A sa place, je lis un livre qu'aime une personne qui m'est importante[1].

C'est toujours bizarre de lire un livre aimé par une personne qu'on aime, parce qu'au delà de la légère angoisse ("et si moi, je n'aime pas, qu'est-ce que ça dit de notre relation ?"), on y cherche des traces de l'autre, un peu. Ou alors c'est moi ? Je suis complètement folle, c'est ça ?

Et là, il se trouve que dans ce livre, j'ai trouvé quelque chose qui m'est important et que je n'ai lu/vu/entendu que très rarement par ailleurs, dans la vie et le vaste monde, y compris dans la fiction.
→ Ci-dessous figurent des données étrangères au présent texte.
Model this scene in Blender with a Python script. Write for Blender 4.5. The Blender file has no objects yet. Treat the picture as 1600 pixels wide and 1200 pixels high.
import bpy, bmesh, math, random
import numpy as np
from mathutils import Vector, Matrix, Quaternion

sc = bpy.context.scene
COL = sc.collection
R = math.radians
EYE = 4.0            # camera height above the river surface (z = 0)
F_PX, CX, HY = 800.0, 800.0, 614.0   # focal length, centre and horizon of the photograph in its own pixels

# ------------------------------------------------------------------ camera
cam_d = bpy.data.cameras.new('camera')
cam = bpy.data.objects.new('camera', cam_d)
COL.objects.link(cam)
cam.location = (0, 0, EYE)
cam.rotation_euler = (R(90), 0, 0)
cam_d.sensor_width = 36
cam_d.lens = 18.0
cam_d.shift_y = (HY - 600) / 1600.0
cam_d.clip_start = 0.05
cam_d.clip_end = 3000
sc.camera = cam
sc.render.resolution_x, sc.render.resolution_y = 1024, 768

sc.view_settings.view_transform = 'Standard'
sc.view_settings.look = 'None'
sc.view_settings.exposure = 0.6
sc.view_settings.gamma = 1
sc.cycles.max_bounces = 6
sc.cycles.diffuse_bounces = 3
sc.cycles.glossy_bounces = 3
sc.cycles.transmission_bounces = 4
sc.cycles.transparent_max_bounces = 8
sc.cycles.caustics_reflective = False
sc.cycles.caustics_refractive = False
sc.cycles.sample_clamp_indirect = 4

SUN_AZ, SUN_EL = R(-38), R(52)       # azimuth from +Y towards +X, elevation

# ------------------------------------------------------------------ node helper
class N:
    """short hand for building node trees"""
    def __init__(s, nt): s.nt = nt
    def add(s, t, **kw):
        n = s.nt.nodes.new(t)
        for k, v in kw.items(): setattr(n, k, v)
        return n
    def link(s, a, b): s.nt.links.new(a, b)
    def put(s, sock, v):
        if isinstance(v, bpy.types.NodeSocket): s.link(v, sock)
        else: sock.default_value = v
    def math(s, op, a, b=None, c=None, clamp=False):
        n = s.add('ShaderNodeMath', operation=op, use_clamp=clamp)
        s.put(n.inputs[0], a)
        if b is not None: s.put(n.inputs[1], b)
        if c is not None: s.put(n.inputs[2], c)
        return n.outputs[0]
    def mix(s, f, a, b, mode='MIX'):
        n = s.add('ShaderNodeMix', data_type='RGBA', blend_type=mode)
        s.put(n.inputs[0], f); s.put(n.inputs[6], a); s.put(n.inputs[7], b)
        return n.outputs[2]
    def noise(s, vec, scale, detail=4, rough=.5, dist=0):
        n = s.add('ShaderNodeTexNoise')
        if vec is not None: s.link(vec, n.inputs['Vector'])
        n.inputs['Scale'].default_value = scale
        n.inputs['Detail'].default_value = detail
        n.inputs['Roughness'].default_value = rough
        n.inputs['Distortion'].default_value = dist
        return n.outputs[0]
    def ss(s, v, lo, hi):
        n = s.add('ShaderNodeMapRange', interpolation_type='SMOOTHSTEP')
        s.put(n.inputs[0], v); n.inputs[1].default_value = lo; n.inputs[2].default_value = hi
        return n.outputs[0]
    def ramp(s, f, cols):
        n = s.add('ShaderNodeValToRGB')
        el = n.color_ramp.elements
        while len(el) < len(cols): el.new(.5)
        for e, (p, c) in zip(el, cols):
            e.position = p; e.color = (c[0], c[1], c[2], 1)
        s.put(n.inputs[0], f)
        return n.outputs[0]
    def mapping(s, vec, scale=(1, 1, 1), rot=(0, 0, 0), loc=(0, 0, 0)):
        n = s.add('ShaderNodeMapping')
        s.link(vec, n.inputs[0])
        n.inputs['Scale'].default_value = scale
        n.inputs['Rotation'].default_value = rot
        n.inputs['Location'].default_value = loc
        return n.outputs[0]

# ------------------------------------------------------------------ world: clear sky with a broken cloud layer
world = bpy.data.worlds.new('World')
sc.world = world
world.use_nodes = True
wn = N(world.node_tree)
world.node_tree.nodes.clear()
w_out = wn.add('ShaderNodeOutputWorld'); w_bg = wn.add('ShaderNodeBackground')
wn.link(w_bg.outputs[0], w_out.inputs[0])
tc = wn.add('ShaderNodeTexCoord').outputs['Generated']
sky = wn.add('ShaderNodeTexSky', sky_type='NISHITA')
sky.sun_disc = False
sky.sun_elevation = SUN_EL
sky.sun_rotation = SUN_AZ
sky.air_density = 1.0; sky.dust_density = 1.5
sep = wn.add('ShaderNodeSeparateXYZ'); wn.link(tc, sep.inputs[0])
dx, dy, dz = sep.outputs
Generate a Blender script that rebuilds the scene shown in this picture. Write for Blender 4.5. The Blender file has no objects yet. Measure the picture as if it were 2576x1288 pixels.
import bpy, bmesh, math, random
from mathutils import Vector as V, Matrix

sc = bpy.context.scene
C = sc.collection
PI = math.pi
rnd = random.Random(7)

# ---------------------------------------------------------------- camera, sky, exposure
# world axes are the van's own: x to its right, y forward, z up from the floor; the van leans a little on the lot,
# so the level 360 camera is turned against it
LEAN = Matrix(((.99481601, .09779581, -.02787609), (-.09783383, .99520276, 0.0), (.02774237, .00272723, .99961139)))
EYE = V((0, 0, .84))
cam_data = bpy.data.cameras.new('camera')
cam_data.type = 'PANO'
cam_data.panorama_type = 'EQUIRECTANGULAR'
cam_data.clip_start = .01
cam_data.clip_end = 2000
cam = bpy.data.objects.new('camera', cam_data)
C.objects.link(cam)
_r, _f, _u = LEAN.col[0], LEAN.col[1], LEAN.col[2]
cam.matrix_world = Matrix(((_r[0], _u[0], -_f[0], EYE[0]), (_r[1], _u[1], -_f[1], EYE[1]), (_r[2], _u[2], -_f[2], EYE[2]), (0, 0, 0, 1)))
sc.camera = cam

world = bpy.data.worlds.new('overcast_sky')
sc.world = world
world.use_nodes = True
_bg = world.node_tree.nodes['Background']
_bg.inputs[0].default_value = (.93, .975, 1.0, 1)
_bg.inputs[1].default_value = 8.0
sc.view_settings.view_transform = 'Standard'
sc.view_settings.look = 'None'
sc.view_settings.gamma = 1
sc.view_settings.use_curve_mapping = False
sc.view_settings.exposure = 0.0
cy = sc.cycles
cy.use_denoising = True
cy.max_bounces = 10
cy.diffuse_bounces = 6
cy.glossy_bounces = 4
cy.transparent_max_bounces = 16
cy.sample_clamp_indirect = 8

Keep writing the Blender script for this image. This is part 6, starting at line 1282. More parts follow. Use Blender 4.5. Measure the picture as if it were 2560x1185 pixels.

Tout soudain, je me sens personnage de roman ! Non, pas vraiment, mais ça me fait sourire de savoir qu'il y a ça entre nous. (Je suis probablement la seule de nous trois, l'autre, le roman, moi, à avoir noté ce détail. Mais il est des secrets qu'on a entre soi et soi qui nous font comme une douceur à l'âme.)

Existe-t-il des gens qui choisissent leur prochaine lecture rationnellement ? Par ordre d'écriture, de sortie, alphabétique, d'arrivée dans une file d'attente ?

Je me demande à quoi ils ressemblent (et quels sont leurs réseaux).

Note

[1] Références sur demande en privé.